Zunächst zu den Zahlen: Nach einer aktuellen Studie, beauftragt von der Bundesbildungsministerin, gibt es im Deutschland des Jahres 2019 weniger funktionale Analphabeten als noch vor acht Jahren. Damals waren es 7,5 Millionen, jetzt sind es 6,2 Millionen. Angesichts von rund 83 Millionen Einwohnern erscheint das immer noch viel für eine der stärksten Wirtschaftsmächte der Welt, zudem dem Land der Dichter und Denker. Aber wirklich beängstigend sind vielleicht eher Detailergebnisse der Studie: Fast die Hälfte derjenigen, die nicht Deutsch lesen können, haben einen Migrationshintergrund und als erstes eine andere Sprache gelernt als Deutsch. Viel ist gesprochen worden in den vergangenen Jahren über die Notwendigkeit einer besseren Integration und welch wichtige Rolle dabei die deutsche Sprache spielt. Die jetzt feststehende Zahl unterstreicht, wie lange der Weg immer noch ist.
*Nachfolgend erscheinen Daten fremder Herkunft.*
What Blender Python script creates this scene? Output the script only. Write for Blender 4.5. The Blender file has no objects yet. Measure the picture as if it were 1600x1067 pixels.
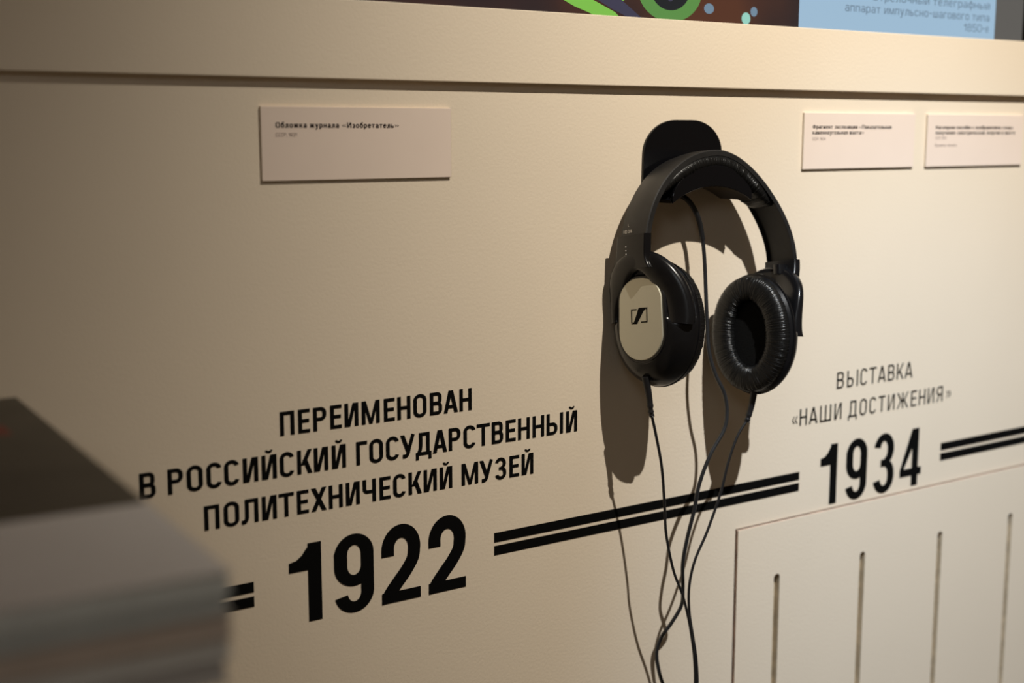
import bpy, bmesh, math, random
from mathutils import Vector, Matrix, noise
random.seed(7)
C = bpy.context.scene.collection
H = 1.45                      # camera height; the wall front is the plane y = 0
pi = math.pi

# ------------------------------------------------------------------ camera, world, lights, exposure
cam_d = bpy.data.cameras.new('camera'); cam = bpy.data.objects.new('camera', cam_d); C.objects.link(cam)
pitch, yaw = math.radians(8.951), math.radians(34.304)
fw = Vector((math.sin(yaw)*math.cos(pitch), math.cos(yaw)*math.cos(pitch), -math.sin(pitch)))
cam.location = (0, -0.84, H)
cam.rotation_euler = fw.to_track_quat('-Z', 'Y').to_euler()
cam_d.sensor_width = 36; cam_d.lens = 2075/1600*36
cam_d.clip_start = 0.02
cam_d.dof.use_dof = True; cam_d.dof.focus_distance = 1.03; cam_d.dof.aperture_fstop = 4.2
bpy.context.scene.camera = cam

w = bpy.data.worlds.new('World'); bpy.context.scene.world = w; w.use_nodes = True
bg = w.node_tree.nodes['Background']; bg.inputs[0].default_value = (1.0, 0.70, 0.42, 1); bg.inputs[1].default_value = 0.062

def lamp(name, kind, loc, target, energy, color, **k):
    d = bpy.data.lights.new(name, kind); o = bpy.data.objects.new(name, d); C.objects.link(o)
    o.location = loc; o.rotation_euler = (Vector(target)-Vector(loc)).to_track_quat('-Z', 'Y').to_euler()
    d.energy = energy; d.color = color
    for a, b in k.items(): setattr(d, a, b)
    return o
LAMP = (0.64, -0.80, H+0.88)
lamp('spot_lamp_wide', 'SPOT', LAMP, (2.45, 0, H-1.09), 98.0, (1.0, 0.92, 0.795), spot_size=math.radians(140), spot_blend=1.0, shadow_soft_size=0.005)
lamp('spot_lamp_core', 'SPOT', LAMP, (1.25, 0, H-0.78), 68.0, (0.48, 0.71, 1.0), spot_size=math.radians(41.4), spot_blend=1.0, shadow_soft_size=0.005)
lamp('stack_fill_light', 'AREA', (-0.7, -1.5, H+0.7), (0.0, -0.45, H-0.15), 1.6, (0.93, 0.97, 1.0), size=0.4)  # added unseen fill, set close to brighten the booklet stack; no actual fixture
vs = bpy.context.scene.view_settings
vs.view_transform = 'Standard'; vs.look = 'None'; vs.gamma = 1; vs.use_curve_mapping = False; vs.exposure = 0.0

# ------------------------------------------------------------------ materials
def mat(name, col, rough=0.5, spec=0.5, metal=0.0, bump=0, bscale=200, var=0, vscale=30, coat=0, emis=None, bdist=0.001):
    m = bpy.data.materials.new(name); m.use_nodes = True; nt = m.node_tree; b = nt.nodes['Principled BSDF']
    b.inputs['Base Color'].default_value = (*col, 1); b.inputs['Roughness'].default_value = rough
    b.inputs['Specular IOR Level'].default_value = spec; b.inputs['Metallic'].default_value = metal
    b.inputs['Coat Weight'].default_value = coat; b.inputs['Coat Roughness'].default_value = 0.08
    tc = nt.nodes.new('ShaderNodeTexCoord')
    if bump:
        n = nt.nodes.new('ShaderNodeTexNoise'); n.inputs['Scale'].default_value = bscale; n.inputs['Detail'].default_value = 3
        bp = nt.nodes.new('ShaderNodeBump'); bp.inputs['Strength'].default_value = bump; bp.inputs['Distance'].default_value = bdist
        nt.links.new(tc.outputs['Object'], n.inputs['Vector']); nt.links.new(n.outputs[0], bp.inputs['Height'])
        nt.links.new(bp.outputs[0], b.inputs['Normal'])
    if var:
        n = nt.nodes.new('ShaderNodeTexNoise'); n.inputs['Scale'].default_value = vscale; n.inputs['Detail'].default_value = 5
        r = nt.nodes.new('ShaderNodeMapRange'); r.inputs[1].default_value = 0.3; r.inputs[2].default_value = 0.7
        r.inputs[3].default_value = 1-var; r.inputs[4].default_value = 1+var
        mx = nt.nodes.new('ShaderNodeVectorMath'); mx.operation = 'SCALE'; mx.inputs[0].default_value = col
        nt.links.new(tc.outputs['Object'], n.inputs['Vector']); nt.links.new(n.outputs[0], r.inputs[0])
        nt.links.new(r.outputs[0], mx.inputs['Scale']); nt.links.new(mx.outputs[0], b.inputs['Base Color'])
    if emis:
        b.inputs['Emission Color'].default_value = (*emis[0], 1); b.inputs['Emission Strength'].default_value = emis[1]
    return m
M_wall = mat('cream_paint', (0.84, 0.725, 0.575), 0.55, 0.3, bump=0.30, bscale=420, var=0.012, vscale=9, bdist=0.0006)
M_card = mat('card_stock', (0.84, 0.70, 0.60), 0.7, 0.2, var=0.01)
M_cardedge = mat('card_core', (0.55, 0.47, 0.38), 0.8, 0.1)
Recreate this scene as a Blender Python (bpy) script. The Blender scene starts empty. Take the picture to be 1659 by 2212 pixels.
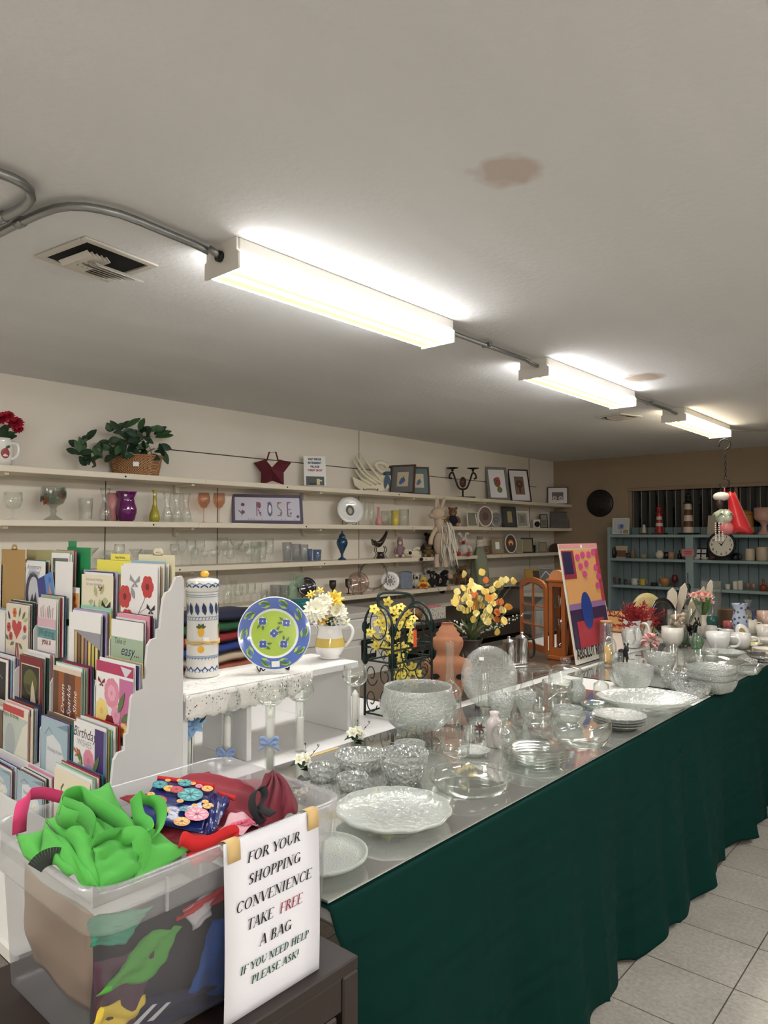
import bpy, math, random
from mathutils import Matrix, Vector
sc = bpy.context.scene
COL = sc.collection
PI = math.pi
random.seed(7)

# ---------------------------------------------------------------- camera
YAW = math.atan(1345.5 / 1534); PITCH = math.atan(50 / 1534); FPX = 1534.0
EYE = Vector((0, 0, 1.5))
cd = bpy.data.cameras.new('camera')
cam = bpy.data.objects.new('camera', cd); COL.objects.link(cam)
cam.location = EYE
cam.rotation_euler = (PI / 2 + PITCH, 0, YAW)
cd.sensor_fit = 'VERTICAL'; cd.sensor_height = 36.0; cd.lens = FPX / 2212 * 36
cd.clip_start = 0.02; cd.clip_end = 60
sc.camera = cam

# ---------------------------------------------------------------- world, exposure
w = bpy.data.worlds.new('world'); sc.world = w; w.use_nodes = True
w.node_tree.nodes['Background'].inputs[0].default_value = (0.02, 0.02, 0.022, 1)
w.node_tree.nodes['Background'].inputs[1].default_value = 1.0
sc.view_settings.view_transform = 'Standard'; sc.view_settings.look = 'None'
sc.view_settings.gamma = 1.0; sc.view_settings.use_curve_mapping = False
sc.view_settings.exposure = 1.33
LAMP_ROW = (19.0, 19.5, 11.0)      # radiance of the three lamps over the long table
LAMP_AISLE = 36.0                  # the parallel row of the same lamps over the aisle
WARM = (1.0, 0.985, 0.965)
cy = sc.cycles
cy.max_bounces = 10; cy.diffuse_bounces = 4; cy.glossy_bounces = 4; cy.transmission_bounces = 10
cy.transparent_max_bounces = 40; cy.caustics_reflective = False; cy.caustics_refractive = False
cy.sample_clamp_indirect = 4.0; cy.blur_glossy = 0.6
cy.use_adaptive_sampling = True; cy.adaptive_threshold = 0.02

# ---------------------------------------------------------------- sight lines: a point of the photograph met with a real plane
_F = Vector((-math.sin(YAW) * math.cos(PITCH), math.cos(YAW) * math.cos(PITCH), math.sin(PITCH)))
_R = Vector((math.cos(YAW), math.sin(YAW), 0)); _U = _R.cross(_F)
def ray(x, y): return _F + _R * ((x - 829.5) / FPX) - _U * ((y - 1106) / FPX)
def atz(x, y, z): d = ray(x, y); return EYE + d * ((z - 1.5) / d.z)
def atx(x, y, X): d = ray(x, y); return EYE + d * (X / d.x)
def aty(x, y, Y): d = ray(x, y); return EYE + d * (Y / d.y)
def mpp(p): return (Vector(p) - EYE).dot(_F) / FPX      # metres one pixel covers at a point

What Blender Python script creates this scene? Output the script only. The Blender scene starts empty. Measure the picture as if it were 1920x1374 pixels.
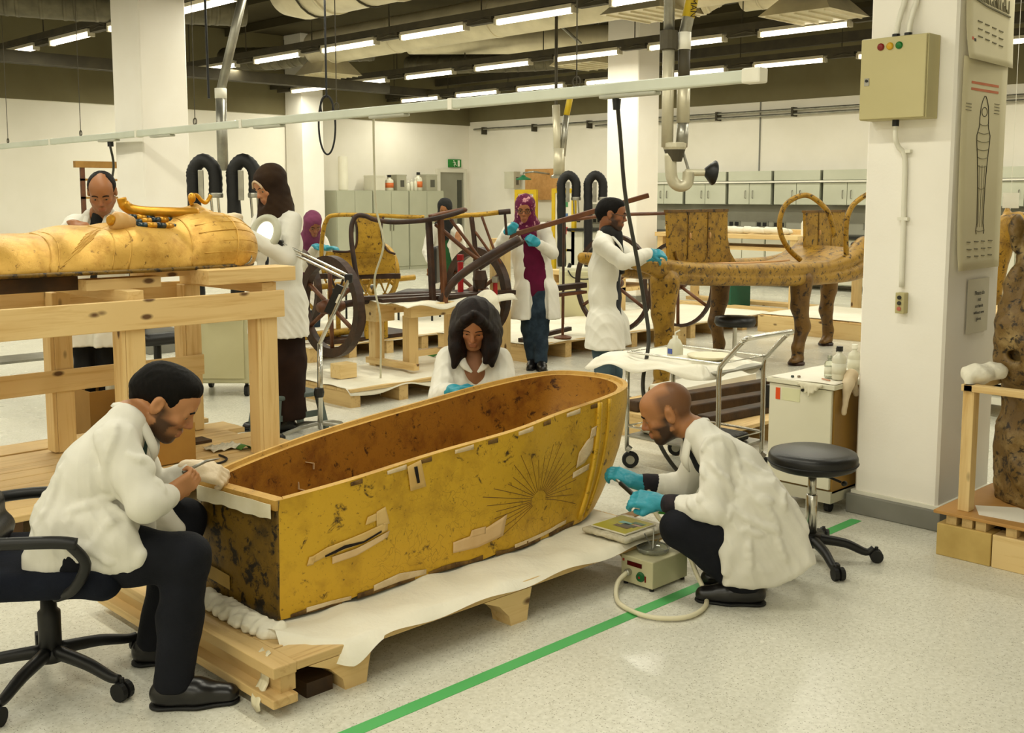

Und schon bevor die aktuelle Studie veröffentlicht wurde, haben Bildungsexperten darauf verwiesen, dass fast 19 Prozent der Zehnjährigen das sind, was die Experten "funktionale" Analphabeten nennen. Was bedeutet, dass sie nicht so lesen können, dass sie den Text wirklich verstehen. Klingt furchtbar, ist aber auch ein Zeichen der Zeit, wenn in Familien immer weniger vorgelesen wird, wenn das Smartphone das wichtigste Kommunikationsmittel ist. Eine schnelle Whatsapp-Nachricht hat eben nichts damit zu tun, sich wirklich umfassend ausdrücken zu können. Und die chronische Unterversorgung deutscher Schulen auf allen Ebenen hat dann eben irgendwann mal Folgen vor allem für die Kinder, deren Eltern selbst keine Abhilfe schaffen können oder wollen.

Weder Schande noch unabänderliches Schicksal

Aber wie vielschichtig das Leben auch ohne ausreichende Schreib-und Lesekenntnisse ist, zeigt dann doch auch diese Zahl: 62 Prozent der Menschen, die mit funktionalem Analphabetismus leben, gehen einem Beruf nach - wenn auch zumeist nicht einem mit hohem Status. Nicht lesen und schreiben zu können, kann man also sagen, ist weder Schande noch Schicksal, das einem ausgefüllten Leben im Wege stehen muss. Und ist schon gar nicht für alle Zeiten unabänderbar. Wie gesagt: "Komm, da müssen wir was machen", ist eigentlich immer noch die beste Antwort.